Unlike Biden, Sen. Ron Wyden, an Oregon Democrat, took direct aim at the richest Americans in a new bill. His proposed legislation would force taxpayers making more than $100 million a year for three years in a row or those with more than $1 billion in assets to pay taxes on unrealized capital gains.

Wyden set the tax rate at 23.5%, just above the capital gains tax rate of 20%. The proposal allows not only taxation of gains on assets like stocks, but also deductions for losses — which could be carried back for up to three years in some situations.

“There are two tax codes in America,” Wyden said in background material. “The first is mandatory for workers who pay taxes out of every paycheck. The second is voluntary for billionaires who defer paying taxes for years, if not indefinitely.”
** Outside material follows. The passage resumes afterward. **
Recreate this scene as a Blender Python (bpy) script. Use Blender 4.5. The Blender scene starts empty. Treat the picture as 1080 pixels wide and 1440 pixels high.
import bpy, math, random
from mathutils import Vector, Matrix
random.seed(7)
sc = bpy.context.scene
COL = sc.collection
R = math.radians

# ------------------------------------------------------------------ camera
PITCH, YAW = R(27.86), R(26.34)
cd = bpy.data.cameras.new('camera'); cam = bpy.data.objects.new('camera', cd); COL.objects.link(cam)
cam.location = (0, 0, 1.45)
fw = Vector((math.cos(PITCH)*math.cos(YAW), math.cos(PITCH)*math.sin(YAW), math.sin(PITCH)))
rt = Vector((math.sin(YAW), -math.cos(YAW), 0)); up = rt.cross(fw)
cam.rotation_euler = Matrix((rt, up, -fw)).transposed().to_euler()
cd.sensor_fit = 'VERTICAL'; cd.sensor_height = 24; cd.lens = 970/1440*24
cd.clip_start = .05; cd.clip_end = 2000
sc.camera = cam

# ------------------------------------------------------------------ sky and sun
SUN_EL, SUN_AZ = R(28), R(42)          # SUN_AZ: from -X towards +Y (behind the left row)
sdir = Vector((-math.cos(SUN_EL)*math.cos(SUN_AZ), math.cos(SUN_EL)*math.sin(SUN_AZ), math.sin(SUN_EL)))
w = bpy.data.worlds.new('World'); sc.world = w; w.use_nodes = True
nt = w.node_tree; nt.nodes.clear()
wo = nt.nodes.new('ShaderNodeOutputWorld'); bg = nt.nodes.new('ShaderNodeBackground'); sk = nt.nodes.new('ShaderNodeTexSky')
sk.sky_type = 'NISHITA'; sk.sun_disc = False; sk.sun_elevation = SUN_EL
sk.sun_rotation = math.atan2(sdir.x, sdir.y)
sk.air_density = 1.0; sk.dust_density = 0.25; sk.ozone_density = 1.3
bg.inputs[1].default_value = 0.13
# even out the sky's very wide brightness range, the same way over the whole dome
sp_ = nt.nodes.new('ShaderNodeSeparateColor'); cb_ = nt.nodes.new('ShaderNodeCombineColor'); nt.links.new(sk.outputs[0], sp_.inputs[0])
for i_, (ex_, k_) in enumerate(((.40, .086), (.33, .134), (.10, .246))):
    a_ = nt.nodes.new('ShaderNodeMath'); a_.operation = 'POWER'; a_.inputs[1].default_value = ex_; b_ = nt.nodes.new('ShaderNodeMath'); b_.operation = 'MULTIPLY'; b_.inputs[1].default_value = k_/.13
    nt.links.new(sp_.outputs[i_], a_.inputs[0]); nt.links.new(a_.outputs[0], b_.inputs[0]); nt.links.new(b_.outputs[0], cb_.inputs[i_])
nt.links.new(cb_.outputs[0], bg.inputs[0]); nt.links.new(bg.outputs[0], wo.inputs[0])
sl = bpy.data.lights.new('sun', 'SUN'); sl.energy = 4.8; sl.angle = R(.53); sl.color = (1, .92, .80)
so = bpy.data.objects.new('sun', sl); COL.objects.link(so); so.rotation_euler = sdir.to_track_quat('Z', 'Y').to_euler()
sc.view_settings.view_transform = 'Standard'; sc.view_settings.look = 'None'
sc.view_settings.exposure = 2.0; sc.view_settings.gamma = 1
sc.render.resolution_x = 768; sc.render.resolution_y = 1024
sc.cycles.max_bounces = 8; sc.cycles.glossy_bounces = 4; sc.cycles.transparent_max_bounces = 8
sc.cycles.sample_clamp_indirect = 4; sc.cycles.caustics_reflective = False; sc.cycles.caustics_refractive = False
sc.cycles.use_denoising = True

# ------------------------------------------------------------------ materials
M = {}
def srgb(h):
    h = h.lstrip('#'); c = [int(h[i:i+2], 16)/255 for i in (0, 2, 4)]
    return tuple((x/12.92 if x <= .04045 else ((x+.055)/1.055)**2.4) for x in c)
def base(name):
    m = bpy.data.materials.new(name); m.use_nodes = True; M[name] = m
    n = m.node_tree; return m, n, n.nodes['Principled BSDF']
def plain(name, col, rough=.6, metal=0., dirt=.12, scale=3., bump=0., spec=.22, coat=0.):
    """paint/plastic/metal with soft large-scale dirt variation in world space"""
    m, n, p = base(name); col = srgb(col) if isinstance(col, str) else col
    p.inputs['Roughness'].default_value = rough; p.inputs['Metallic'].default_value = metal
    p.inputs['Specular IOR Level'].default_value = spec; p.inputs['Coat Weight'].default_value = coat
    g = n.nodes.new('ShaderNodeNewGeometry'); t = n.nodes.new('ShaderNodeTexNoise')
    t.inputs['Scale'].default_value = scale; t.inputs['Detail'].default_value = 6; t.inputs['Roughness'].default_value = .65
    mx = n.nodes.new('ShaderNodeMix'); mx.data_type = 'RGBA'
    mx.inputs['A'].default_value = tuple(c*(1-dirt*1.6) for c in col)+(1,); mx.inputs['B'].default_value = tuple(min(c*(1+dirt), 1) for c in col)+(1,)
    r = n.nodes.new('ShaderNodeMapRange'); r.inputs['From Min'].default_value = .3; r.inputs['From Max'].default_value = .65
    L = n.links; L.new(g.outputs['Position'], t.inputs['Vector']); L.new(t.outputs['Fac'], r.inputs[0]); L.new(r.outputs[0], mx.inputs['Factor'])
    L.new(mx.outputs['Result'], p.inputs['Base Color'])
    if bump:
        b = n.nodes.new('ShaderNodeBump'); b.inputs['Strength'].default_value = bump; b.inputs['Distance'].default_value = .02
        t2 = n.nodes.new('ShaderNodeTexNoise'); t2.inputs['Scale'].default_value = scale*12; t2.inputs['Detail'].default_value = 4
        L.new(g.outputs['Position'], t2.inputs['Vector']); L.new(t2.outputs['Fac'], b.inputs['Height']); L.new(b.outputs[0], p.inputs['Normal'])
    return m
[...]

According to the Congressional Budget Office, in 2016, capital gains made up 41% of the money the top 1% of taxpayers brought in, but accounted for less than 3% of income for the bottom 80% of earners. said critics of a billionaire’s tax worry it could open the door to higher taxes on others, as well. Meanwhile, ProPublica reported recently that the richest Americans have a “true tax rate” that is close to zero.

Under a billionaire tax, if an investment that was worth $10 million doubled in a year, the billionaire would pay taxes on the $10 million gained, according to CBS. A billionaire could choose to spread out the tax payment due the first year over five years.

If a billionaire sold a piece of property, he or she would pay usual taxes and a “deferred recapture amount,” which means the amount of interest on the taxes that were deferred while they had the property. They could treat up to $1 billion of a tradable stock in a single corporation as a nontradable asset, so they could maintain a controlling interest in a successful company they founded.

Billionaires don’t seem keen on the tax. Billionaire investor Charlie Munger, who CNN called Warren Buffett’s right-hand-man, called the proposal “literally insane” in an interview. And CBS quoted a tweet by Tesla founder Elon Musk — the world’s richest person, with an estimated $288 billion worth — who said that “eventually they run out of other people’s money and then they come for you.”